Return the exact lines spanning from the line with "c4 = column('process_column', 'dark" through the last line of the entries, boundaries included, and no others.
───── Material
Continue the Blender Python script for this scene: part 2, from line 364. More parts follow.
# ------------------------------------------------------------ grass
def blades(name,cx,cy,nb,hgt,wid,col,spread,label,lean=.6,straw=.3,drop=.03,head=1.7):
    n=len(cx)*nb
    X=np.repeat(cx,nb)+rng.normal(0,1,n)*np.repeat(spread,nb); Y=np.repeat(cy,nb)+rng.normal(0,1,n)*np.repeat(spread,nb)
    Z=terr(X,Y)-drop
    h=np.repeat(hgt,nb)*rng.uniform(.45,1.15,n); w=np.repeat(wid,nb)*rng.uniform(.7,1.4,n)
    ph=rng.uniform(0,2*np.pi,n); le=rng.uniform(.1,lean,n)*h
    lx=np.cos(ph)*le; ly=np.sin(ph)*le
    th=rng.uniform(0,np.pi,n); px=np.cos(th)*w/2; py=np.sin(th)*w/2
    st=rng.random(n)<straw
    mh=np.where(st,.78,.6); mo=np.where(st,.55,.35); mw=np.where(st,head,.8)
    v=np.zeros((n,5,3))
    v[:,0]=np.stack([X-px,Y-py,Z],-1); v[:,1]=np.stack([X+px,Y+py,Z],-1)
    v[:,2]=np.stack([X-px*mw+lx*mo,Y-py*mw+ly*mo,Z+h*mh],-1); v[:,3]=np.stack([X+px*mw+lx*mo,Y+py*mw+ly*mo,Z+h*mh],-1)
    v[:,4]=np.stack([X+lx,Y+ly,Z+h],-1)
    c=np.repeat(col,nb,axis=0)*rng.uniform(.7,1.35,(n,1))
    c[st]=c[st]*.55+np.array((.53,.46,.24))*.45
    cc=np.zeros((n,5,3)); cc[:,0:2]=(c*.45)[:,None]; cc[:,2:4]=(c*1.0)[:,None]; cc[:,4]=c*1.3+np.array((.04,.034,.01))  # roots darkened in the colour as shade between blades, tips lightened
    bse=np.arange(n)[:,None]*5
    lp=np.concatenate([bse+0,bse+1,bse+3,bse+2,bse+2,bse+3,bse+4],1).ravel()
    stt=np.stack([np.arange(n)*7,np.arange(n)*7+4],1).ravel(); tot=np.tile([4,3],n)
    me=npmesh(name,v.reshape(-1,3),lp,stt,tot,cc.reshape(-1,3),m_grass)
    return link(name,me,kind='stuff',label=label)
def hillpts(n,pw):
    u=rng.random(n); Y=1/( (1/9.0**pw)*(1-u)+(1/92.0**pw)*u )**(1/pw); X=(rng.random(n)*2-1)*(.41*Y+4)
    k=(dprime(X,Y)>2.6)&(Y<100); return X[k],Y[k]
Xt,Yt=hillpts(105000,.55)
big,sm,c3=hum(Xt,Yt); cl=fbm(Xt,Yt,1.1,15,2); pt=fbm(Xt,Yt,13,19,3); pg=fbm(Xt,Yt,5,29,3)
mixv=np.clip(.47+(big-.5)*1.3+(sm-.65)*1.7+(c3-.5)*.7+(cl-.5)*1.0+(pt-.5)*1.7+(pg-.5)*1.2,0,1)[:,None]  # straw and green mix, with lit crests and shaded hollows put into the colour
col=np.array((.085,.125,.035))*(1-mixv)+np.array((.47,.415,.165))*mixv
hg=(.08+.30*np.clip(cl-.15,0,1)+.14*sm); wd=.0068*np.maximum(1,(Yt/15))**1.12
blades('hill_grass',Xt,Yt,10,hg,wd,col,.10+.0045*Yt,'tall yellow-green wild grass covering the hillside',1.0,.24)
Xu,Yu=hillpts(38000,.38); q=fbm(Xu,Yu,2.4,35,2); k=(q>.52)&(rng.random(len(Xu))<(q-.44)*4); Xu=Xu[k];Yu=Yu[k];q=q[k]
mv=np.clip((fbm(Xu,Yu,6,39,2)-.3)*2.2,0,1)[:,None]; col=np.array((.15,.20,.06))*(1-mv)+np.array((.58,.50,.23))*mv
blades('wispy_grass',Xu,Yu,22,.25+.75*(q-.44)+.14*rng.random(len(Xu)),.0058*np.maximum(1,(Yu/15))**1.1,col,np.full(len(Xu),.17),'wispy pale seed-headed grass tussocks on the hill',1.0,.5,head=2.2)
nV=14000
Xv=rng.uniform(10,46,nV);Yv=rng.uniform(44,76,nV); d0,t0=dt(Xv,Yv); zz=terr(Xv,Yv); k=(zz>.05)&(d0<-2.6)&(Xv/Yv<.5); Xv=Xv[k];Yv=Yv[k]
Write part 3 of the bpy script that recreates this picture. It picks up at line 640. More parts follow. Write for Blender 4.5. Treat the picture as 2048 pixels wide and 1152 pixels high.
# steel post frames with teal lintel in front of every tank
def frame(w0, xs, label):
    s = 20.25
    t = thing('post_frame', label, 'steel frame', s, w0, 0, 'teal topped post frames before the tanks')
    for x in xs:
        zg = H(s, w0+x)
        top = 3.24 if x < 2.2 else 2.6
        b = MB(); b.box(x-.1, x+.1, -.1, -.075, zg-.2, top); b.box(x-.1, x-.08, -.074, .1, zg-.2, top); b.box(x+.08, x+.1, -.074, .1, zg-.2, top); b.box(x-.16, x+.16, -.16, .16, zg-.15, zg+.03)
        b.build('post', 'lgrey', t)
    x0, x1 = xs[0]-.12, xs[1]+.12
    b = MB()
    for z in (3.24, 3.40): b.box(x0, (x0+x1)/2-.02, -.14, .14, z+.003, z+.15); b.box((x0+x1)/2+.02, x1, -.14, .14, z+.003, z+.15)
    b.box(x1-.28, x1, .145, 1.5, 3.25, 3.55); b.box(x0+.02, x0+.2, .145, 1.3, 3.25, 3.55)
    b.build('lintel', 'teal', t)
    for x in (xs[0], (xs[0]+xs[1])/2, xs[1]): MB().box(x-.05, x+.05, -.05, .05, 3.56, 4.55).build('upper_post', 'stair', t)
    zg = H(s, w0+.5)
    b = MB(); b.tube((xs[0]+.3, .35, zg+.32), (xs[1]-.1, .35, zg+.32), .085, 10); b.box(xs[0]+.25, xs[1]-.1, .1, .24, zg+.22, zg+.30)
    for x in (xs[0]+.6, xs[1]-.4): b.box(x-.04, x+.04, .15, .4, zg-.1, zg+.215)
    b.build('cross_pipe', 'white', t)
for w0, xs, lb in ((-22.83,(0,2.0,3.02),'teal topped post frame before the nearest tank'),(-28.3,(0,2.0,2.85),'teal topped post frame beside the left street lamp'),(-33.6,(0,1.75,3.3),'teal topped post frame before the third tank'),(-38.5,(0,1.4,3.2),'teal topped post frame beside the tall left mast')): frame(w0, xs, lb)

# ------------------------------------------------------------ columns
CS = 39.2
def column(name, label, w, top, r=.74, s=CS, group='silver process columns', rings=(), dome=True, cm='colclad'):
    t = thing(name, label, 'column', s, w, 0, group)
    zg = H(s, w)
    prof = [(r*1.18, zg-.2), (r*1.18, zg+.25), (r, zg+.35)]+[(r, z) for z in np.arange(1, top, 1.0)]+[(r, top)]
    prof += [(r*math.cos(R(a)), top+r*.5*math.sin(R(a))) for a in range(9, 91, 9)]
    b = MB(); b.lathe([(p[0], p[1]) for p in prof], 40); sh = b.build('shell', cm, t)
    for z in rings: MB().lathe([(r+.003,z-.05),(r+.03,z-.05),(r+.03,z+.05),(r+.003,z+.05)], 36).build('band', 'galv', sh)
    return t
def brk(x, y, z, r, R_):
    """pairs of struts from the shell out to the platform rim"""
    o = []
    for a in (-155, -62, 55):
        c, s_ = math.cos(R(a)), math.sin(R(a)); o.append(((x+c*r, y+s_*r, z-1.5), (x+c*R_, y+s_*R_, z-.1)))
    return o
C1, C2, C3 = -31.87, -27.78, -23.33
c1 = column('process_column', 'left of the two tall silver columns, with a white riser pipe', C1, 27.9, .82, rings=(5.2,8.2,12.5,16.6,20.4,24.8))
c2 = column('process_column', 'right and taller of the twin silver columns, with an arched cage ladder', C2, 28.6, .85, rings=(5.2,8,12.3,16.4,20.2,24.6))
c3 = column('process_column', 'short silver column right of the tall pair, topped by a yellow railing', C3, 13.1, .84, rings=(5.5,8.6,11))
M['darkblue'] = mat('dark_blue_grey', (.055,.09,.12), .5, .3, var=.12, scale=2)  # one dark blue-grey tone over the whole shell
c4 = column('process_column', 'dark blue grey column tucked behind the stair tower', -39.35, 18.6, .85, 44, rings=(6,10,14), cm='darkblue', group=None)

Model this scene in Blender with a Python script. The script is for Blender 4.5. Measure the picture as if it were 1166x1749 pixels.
──────────
Response for this exercise »
c4 = column('process_column', 'dark blue grey column tucked behind the stair tower', -39.35, 18.6, .85, 44, rings=(6,10,14), cm='darkblue', group=None)

Model this scene in Blender with a Python script. The script is for Blender 4.5. Measure the picture as if it were 1166x1749 pixels.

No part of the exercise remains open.